YOUR GOAL: Keep pictures out. Copy exactly the lines from the one containing "Model this scene" to the one containing "LAMP_COLOR = (0.99, 1.0, 1.08)", endpoints included.

DATASET EXTRACT:
============================================================
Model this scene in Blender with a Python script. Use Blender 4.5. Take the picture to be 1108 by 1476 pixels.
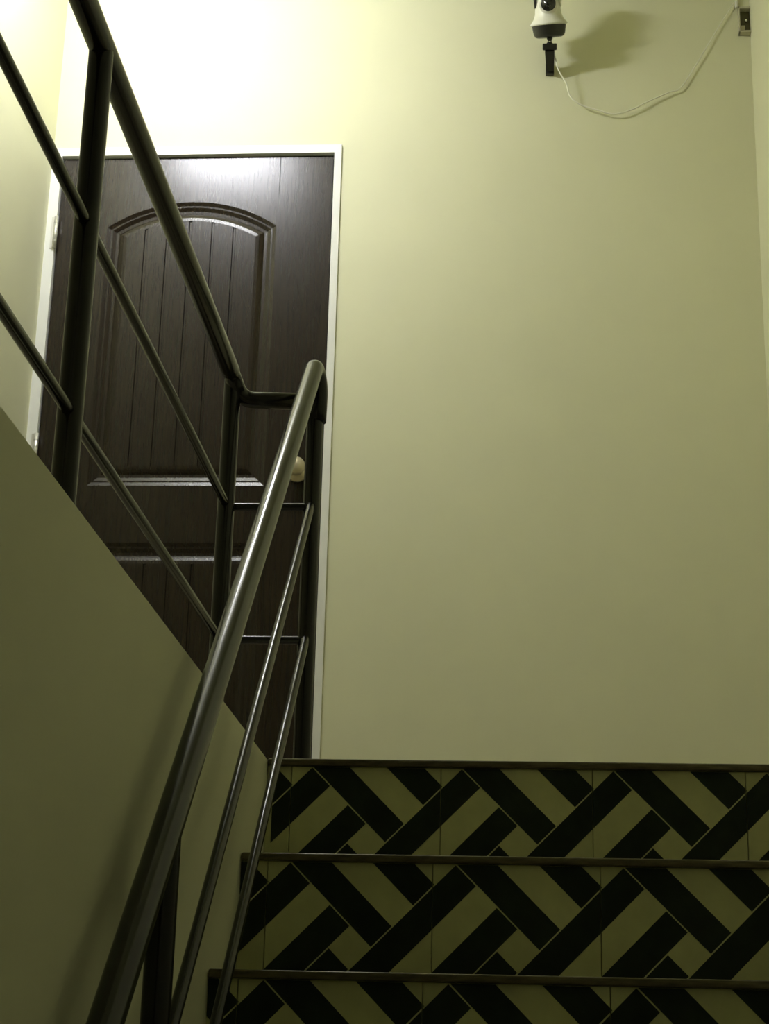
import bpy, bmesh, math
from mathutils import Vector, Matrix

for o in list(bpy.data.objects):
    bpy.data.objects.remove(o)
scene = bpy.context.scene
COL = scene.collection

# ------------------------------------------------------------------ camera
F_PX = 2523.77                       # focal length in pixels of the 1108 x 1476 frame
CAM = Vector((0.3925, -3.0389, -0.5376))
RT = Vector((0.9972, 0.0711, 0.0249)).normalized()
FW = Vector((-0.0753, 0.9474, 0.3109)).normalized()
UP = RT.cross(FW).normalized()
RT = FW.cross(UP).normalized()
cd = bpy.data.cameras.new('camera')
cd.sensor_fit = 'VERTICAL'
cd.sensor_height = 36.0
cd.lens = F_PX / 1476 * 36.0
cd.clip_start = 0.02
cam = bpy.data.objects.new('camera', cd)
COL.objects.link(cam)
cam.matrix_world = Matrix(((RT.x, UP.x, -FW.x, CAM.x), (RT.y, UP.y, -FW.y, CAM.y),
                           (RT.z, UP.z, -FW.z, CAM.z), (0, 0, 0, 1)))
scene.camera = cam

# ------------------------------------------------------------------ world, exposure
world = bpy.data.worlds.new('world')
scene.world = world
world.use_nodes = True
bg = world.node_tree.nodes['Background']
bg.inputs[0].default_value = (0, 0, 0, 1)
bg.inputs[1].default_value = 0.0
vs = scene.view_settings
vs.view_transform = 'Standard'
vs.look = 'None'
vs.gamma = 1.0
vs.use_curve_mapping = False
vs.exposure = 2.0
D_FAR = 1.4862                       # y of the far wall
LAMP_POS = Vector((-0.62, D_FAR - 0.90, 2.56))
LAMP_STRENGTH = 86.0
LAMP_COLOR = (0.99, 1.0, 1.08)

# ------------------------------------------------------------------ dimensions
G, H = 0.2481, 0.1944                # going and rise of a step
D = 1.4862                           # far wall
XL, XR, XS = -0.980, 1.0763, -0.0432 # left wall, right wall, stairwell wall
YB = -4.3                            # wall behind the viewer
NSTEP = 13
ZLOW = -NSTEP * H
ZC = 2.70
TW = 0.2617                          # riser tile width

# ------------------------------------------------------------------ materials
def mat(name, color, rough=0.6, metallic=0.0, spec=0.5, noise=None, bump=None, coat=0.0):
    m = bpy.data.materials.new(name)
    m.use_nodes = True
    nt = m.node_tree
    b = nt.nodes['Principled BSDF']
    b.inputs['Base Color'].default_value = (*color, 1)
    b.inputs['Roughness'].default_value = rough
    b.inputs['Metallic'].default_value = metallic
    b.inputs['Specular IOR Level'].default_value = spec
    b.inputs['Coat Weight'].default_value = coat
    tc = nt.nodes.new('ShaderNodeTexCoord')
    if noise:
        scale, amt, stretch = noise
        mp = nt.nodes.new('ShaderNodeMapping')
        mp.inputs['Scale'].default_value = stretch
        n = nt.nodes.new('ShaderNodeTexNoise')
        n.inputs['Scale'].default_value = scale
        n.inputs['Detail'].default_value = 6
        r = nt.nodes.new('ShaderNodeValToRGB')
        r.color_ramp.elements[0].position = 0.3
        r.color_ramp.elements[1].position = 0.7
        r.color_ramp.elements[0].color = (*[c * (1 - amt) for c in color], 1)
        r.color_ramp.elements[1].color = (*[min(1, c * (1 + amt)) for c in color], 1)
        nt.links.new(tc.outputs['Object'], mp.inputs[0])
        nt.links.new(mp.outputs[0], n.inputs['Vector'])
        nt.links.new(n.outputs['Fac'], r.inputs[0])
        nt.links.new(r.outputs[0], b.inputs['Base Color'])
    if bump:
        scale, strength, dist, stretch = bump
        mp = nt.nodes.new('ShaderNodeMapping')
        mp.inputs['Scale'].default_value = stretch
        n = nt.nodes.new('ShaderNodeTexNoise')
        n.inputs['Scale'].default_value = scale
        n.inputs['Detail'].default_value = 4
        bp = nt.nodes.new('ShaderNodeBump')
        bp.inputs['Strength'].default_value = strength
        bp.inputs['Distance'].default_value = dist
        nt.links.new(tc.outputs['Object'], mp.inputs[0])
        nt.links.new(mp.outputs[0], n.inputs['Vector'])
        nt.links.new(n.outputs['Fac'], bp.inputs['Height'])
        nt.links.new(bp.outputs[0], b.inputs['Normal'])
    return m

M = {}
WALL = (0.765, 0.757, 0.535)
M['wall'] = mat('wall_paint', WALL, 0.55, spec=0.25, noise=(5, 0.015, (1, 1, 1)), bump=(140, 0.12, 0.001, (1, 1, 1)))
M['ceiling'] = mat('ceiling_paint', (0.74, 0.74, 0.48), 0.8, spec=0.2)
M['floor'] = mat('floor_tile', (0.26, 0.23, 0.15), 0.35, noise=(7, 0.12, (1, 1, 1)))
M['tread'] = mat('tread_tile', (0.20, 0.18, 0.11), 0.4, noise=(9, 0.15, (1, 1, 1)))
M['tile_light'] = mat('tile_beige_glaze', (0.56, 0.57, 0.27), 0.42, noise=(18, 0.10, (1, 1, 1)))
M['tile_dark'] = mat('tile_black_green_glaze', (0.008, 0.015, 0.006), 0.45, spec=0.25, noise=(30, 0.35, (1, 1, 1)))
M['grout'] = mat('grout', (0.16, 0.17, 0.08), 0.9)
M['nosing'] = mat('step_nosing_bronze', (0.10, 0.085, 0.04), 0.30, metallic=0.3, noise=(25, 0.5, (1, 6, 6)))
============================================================
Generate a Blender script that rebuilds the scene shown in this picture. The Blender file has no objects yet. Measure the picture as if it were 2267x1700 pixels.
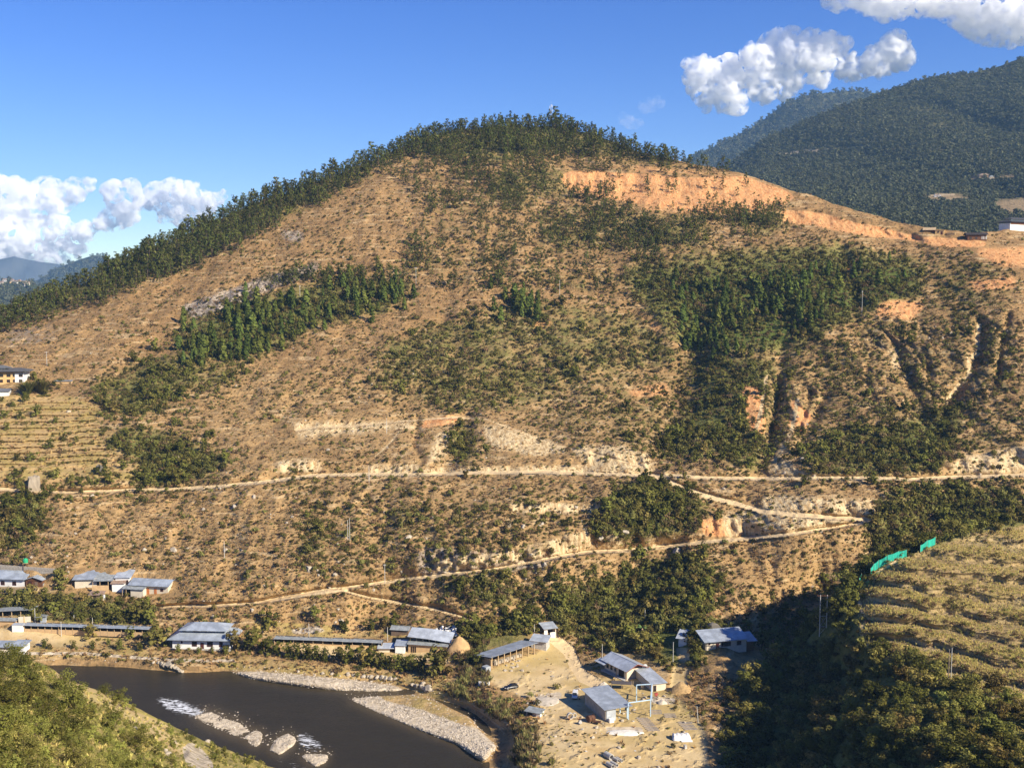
============================================================
ANSWER BELOW:
Model this scene in Blender with a Python script. Use Blender 4.5. Take the picture to be 1108 by 1476 pixels.
import bpy, bmesh, math
from mathutils import Vector, Matrix

for o in list(bpy.data.objects):
    bpy.data.objects.remove(o)
scene = bpy.context.scene
COL = scene.collection

# ------------------------------------------------------------------ camera
F_PX = 2523.77                       # focal length in pixels of the 1108 x 1476 frame
CAM = Vector((0.3925, -3.0389, -0.5376))
RT = Vector((0.9972, 0.0711, 0.0249)).normalized()
FW = Vector((-0.0753, 0.9474, 0.3109)).normalized()
UP = RT.cross(FW).normalized()
RT = FW.cross(UP).normalized()
cd = bpy.data.cameras.new('camera')
cd.sensor_fit = 'VERTICAL'
cd.sensor_height = 36.0
cd.lens = F_PX / 1476 * 36.0
cd.clip_start = 0.02
cam = bpy.data.objects.new('camera', cd)
COL.objects.link(cam)
cam.matrix_world = Matrix(((RT.x, UP.x, -FW.x, CAM.x), (RT.y, UP.y, -FW.y, CAM.y),
                           (RT.z, UP.z, -FW.z, CAM.z), (0, 0, 0, 1)))
scene.camera = cam

# ------------------------------------------------------------------ world, exposure
world = bpy.data.worlds.new('world')
scene.world = world
world.use_nodes = True
bg = world.node_tree.nodes['Background']
bg.inputs[0].default_value = (0, 0, 0, 1)
bg.inputs[1].default_value = 0.0
vs = scene.view_settings
vs.view_transform = 'Standard'
vs.look = 'None'
vs.gamma = 1.0
vs.use_curve_mapping = False
vs.exposure = 2.0
D_FAR = 1.4862                       # y of the far wall
LAMP_POS = Vector((-0.62, D_FAR - 0.90, 2.56))
LAMP_STRENGTH = 86.0
LAMP_COLOR = (0.99, 1.0, 1.08)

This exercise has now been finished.